Thursday, May 11, 2023

Put to the test

Apparently last night CNN enabled Donald Trump and his ghoulish admirers to project his "World Class Demogogue" act. Scary. And the pants-on-fire emergency Trump constitutes to any half-decent American democracy continues.

So I suggest attending to Fintan O'Toole who uses commentary on porn star Stormy Daniels' memoir to scratch at the demogogue's tawdry underbelly. Remember Stormy? She's the woman who Trump was so eager to erase that he fudged his books and rendered himself subject to prosecution by the Manhattan D.A.

Part of Trump’s political persona is that of a very rich man with the same tastes as his much less wealthy followers. He connects to many of his voters through a shared love for things that liberal sophisticates disdain: fat-rich fast food, pro wrestling, trash TV, NASCAR, and, as it turned out, porn stars. Daniels is a product of that universe. She is a Republican who insists that “Part of the American dream is making money. I am a firm believer in capitalism.”

More importantly, as she is acutely aware, her fans and Trump’s came from the same constituency. Presumably, most of them have since protested her betrayal by deciding to spill their seed before some other goddess. But in 2006 Trump was right to sense that she and he were in the same business. She recalled in her memoir,
As my fan base grew over two decades of work in film and feature dancing, my demographic was usually middle-aged white men. Forty-five- to sixty-five-year-old white dudes—Republicans, basically.
Perhaps they saw the same thing in him as they did in her. A middle-aged man at a Trump rally could experience the same ritual reassurance about the security of his status as a white dude that he might get from having Daniels strip and dance before him. In addition, just as Trump’s live appearances were his TV image made flesh, the god coming out of the machine, Daniels was paid a premium for her live act because the clubs knew that their customers already felt connected to her filmed image from her porn movies.
Very close to the surface of her amply displayed skin, Daniels had the same raw nerve that Trump became so good at touching: the resentment of those who fear that uniquely American term of contempt, white trash. ...

O'Toole's conclusion is an indictment of our culture.
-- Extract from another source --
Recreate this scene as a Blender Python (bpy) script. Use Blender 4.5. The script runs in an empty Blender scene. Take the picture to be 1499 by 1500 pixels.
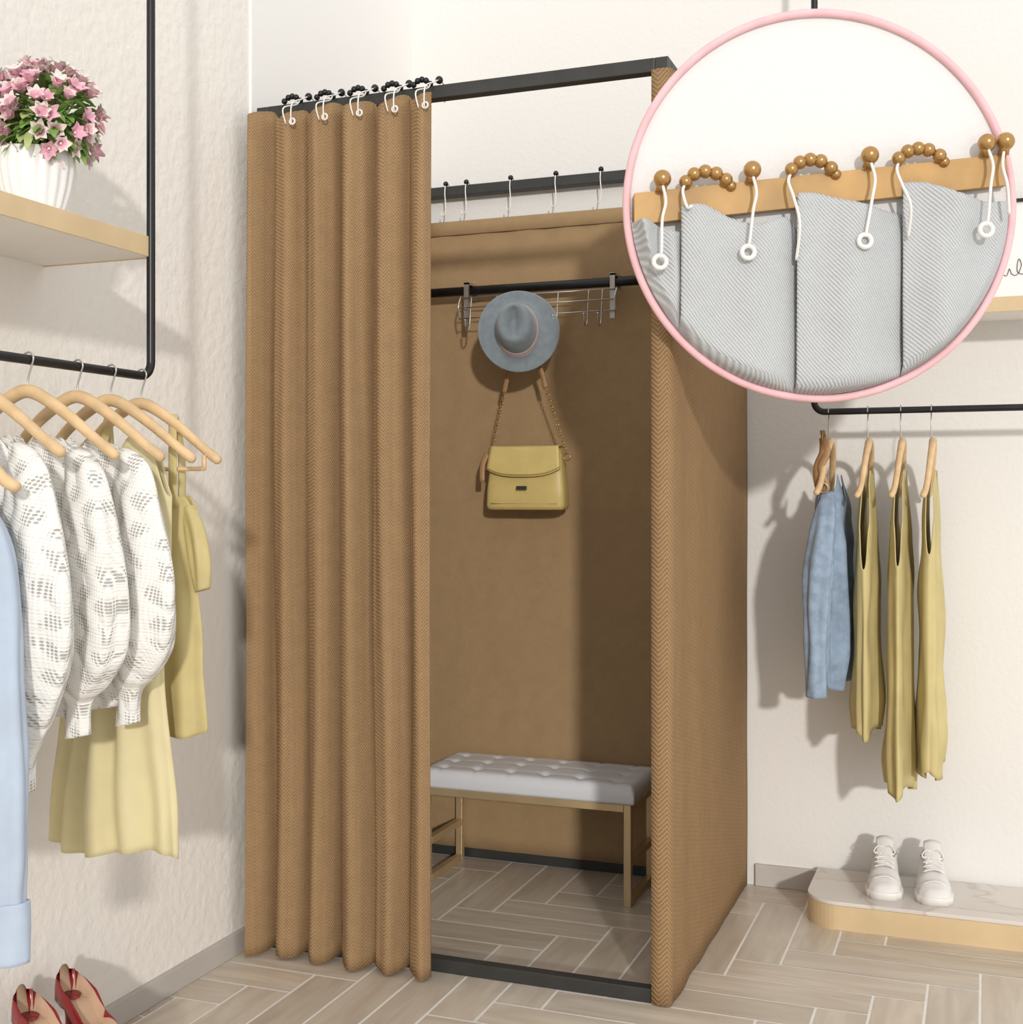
import bpy, math, random
from mathutils import Vector, Matrix, noise
random.seed(7)
sc = bpy.context.scene
pi = math.pi
TH = math.radians(20.75)

# ------------------------------------------------------------------ materials
def newmat(name):
    m = bpy.data.materials.new(name); m.use_nodes = True
    nt = m.node_tree
    return m, nt, nt.nodes['Principled BSDF']

def pmat(name, col, rough=.6, metal=0., bump=None, var=None, sheen=0.):
    m, nt, b = newmat(name)
    b.inputs['Base Color'].default_value = (*col, 1)
    b.inputs['Roughness'].default_value = rough
    b.inputs['Metallic'].default_value = metal
    tc = nt.nodes.new('ShaderNodeTexCoord')
    if bump:
        n = nt.nodes.new('ShaderNodeTexNoise'); n.inputs['Scale'].default_value = bump[0]
        n.inputs['Detail'].default_value = 4
        nt.links.new(tc.outputs['Object'], n.inputs['Vector'])
        bp = nt.nodes.new('ShaderNodeBump'); bp.inputs['Strength'].default_value = bump[1]
        bp.inputs['Distance'].default_value = bump[2] if len(bump) > 2 else .005
        nt.links.new(n.outputs['Fac'], bp.inputs['Height'])
        nt.links.new(bp.outputs['Normal'], b.inputs['Normal'])
    if var:
        n = nt.nodes.new('ShaderNodeTexNoise'); n.inputs['Scale'].default_value = var[0]
        n.inputs['Detail'].default_value = 5
        nt.links.new(tc.outputs['Object'], n.inputs['Vector'])
        r = nt.nodes.new('ShaderNodeValToRGB')
        r.color_ramp.elements[0].position = .35; r.color_ramp.elements[1].position = .65
        r.color_ramp.elements[0].color = (*[c*(1-var[1]) for c in col], 1)
        r.color_ramp.elements[1].color = (*[min(1, c*(1+var[1])) for c in col], 1)
        nt.links.new(n.outputs['Fac'], r.inputs['Fac'])
        nt.links.new(r.outputs['Color'], b.inputs['Base Color'])
    if sheen:
        b.inputs['Sheen Weight'].default_value = sheen
    return m

def weave(name, col, amp=.2, zig=.016, per=.0085, bstr=.5, rough=.9, swap=False, nvar=.12, streak=0.):
    """herringbone twill from object coordinates"""
    m, nt, b = newmat(name)
    N, L = nt.nodes, nt.links
    b.inputs['Roughness'].default_value = rough
    b.inputs['Specular IOR Level'].default_value = .15
    tc = N.new('ShaderNodeTexCoord'); sp = N.new('ShaderNodeSeparateXYZ'); L.new(tc.outputs['Object'], sp.inputs[0])
    def mth(op, a, c=None):
        n = N.new('ShaderNodeMath'); n.operation = op
        for i, q in enumerate((a, c)):
            if q is None: continue
            if isinstance(q, (int, float)): n.inputs[i].default_value = q
            else: L.new(q, n.inputs[i])
        return n.outputs[0]
    s = mth('ADD', sp.outputs['X'], sp.outputs['Y'])
    pp = mth('PINGPONG', s, zig) if zig else s
    t = mth('ADD', pp, sp.outputs['Z'])
    w = mth('SINE', mth('MULTIPLY', t, 2*pi/per))
    nz = N.new('ShaderNodeTexNoise'); nz.inputs['Scale'].default_value = 420; nz.inputs['Detail'].default_value = 2
    L.new(tc.outputs['Object'], nz.inputs['Vector'])
    nb = N.new('ShaderNodeTexNoise'); nb.inputs['Scale'].default_value = 30; nb.inputs['Detail'].default_value = 5
    L.new(tc.outputs['Object'], nb.inputs['Vector'])
    h = mth('ADD', mth('MULTIPLY', w, .5), mth('MULTIPLY', nz.outputs['Fac'], 1.2))
    f = mth('ADD', mth('MULTIPLY', w, amp), 1.)
    f = mth('ADD', f, mth('MULTIPLY', mth('SUBTRACT', nz.outputs['Fac'], .5), nvar*4))
    f = mth('ADD', f, mth('MULTIPLY', mth('SUBTRACT', nb.outputs['Fac'], .5), nvar*2))
    if streak:
        mp = N.new('ShaderNodeMapping'); mp.inputs['Scale'].default_value = (95, 95, 1.2)
        L.new(tc.outputs['Object'], mp.inputs[0])
        ns = N.new('ShaderNodeTexNoise'); ns.inputs['Scale'].default_value = 1; ns.inputs['Detail'].default_value = 3
        L.new(mp.outputs[0], ns.inputs['Vector'])
        f = mth('ADD', f, mth('MULTIPLY', mth('SUBTRACT', ns.outputs['Fac'], .5), streak))
    vm = N.new('ShaderNodeVectorMath'); vm.operation = 'SCALE'
    vm.inputs[0].default_value = col; L.new(f, vm.inputs['Scale'])
    L.new(vm.outputs[0], b.inputs['Base Color'])
    bp = N.new('ShaderNodeBump'); bp.inputs['Strength'].default_value = bstr; bp.inputs['Distance'].default_value = .0015
    L.new(h, bp.inputs['Height']); L.new(bp.outputs['Normal'], b.inputs['Normal'])
    return m

def knitmat(name):
    m, nt, b = newmat(name)
    N, L = nt.nodes, nt.links
    b.inputs['Roughness'].default_value = .95
    tc = N.new('ShaderNodeTexCoord'); sp = N.new('ShaderNodeSeparateXYZ'); L.new(tc.outputs['Object'], sp.inputs[0])
    def mth(op, a, c=None, d=None):
        n = N.new('ShaderNodeMath'); n.operation = op
        for i, q in enumerate((a, c, d)):
            if q is None: continue
            if isinstance(q, (int, float)): n.inputs[i].default_value = q
            else: L.new(q, n.inputs[i])
        return n.outputs[0]
    wn = N.new('ShaderNodeTexNoise'); wn.inputs['Scale'].default_value = 14; wn.inputs['Detail'].default_value = 1
    L.new(tc.outputs['Object'], wn.inputs['Vector'])
    s = mth('ADD', sp.outputs['X'], mth('MULTIPLY', sp.outputs['Y'], -.6))
    s = mth('ADD', s, mth('MULTIPLY', wn.outputs['Fac'], .012))
    z = mth('ADD', sp.outputs['Z'], mth('MULTIPLY', s, .35))
    # sinuous cables; between them leaf-shaped lace made of rows of small eyelets
    sw = mth('ADD', mth('MULTIPLY', s, 95), mth('MULTIPLY', mth('SINE', mth('MULTIPLY', z, 95)), .55))
    cable = mth('ABSOLUTE', mth('SINE', sw))
    a1 = mth('SINE', mth('ADD', mth('MULTIPLY', s, 820), mth('MULTIPLY', z, 640)))
    a2 = mth('SINE', mth('SUBTRACT', mth('MULTIPLY', s, 820), mth('MULTIPLY', z, 640)))
    lat = mth('MULTIPLY', a1, a2)
    # open leaf shapes repeat up the cloth
    leafy = mth('MULTIPLY', mth('ADD', mth('SINE', mth('ADD', mth('MULTIPLY', z, 150), mth('MULTIPLY', s, 60))), .9), .6)
    zone = mth('MAXIMUM', mth('MINIMUM', mth('MULTIPLY', mth('SUBTRACT', .85, cable), 3), 1.), 0.)
    zone = mth('MAXIMUM', mth('MINIMUM', mth('MULTIPLY', zone, leafy), 1.), .12)
    hole = mth('MULTIPLY', mth('MAXIMUM', mth('SUBTRACT', lat, .05), 0.), zone)
    hole = mth('MINIMUM', mth('MULTIPLY', hole, 1.9), 1.)
    mx = N.new('ShaderNodeMix'); mx.data_type = 'RGBA'
    L.new(hole, mx.inputs[0]); mx.inputs[6].default_value = (.86, .845, .81, 1); mx.inputs[7].default_value = (.47, .45, .41, 1)
    L.new(mx.outputs[2], b.inputs['Base Color'])
    rib = mth('MULTIPLY', mth('SINE', mth('MULTIPLY', z, 900)), .04)
    h = mth('SUBTRACT', mth('MULTIPLY', cable, 1.0), mth('MULTIPLY', hole, .5))
    h = mth('ADD', h, rib)
    bp = N.new('ShaderNodeBump'); bp.inputs['Strength'].default_value = .75; bp.inputs['Distance'].default_value = .006
    L.new(h, bp.inputs['Height']); L.new(bp.outputs['Normal'], b.inputs['Normal'])
    return m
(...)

... Trump himself understood that to the fans he shared with Daniels, having sex with her was not a negative. As he told Cohen about the Daniels story, “If it comes out, I’m not sure how it would play with my supporters. But I’d bet they think it’s cool that I slept with a porn star.” For her part, Daniels was ever more certain that “Me saying I slept with him would just be another consensual notch on his belt that his fans could pat him on the back about.”

This is the ironic twist in the tale—there was no scandal to hush up. In Trumpworld, scandal no longer exists. The shameless cannot be shamed. ... Making a drama out of Trump’s sex life is turning politics back into another freak show, the very genre in which he thrives.

The guy's a ghoul and he brings out the worst in his fans. Despite the bravery of E. Jean Carroll, and a Manhattan prosecutor, and most likely many more legal guardians, we're stuck with fighting this foul monster so long as he has breath.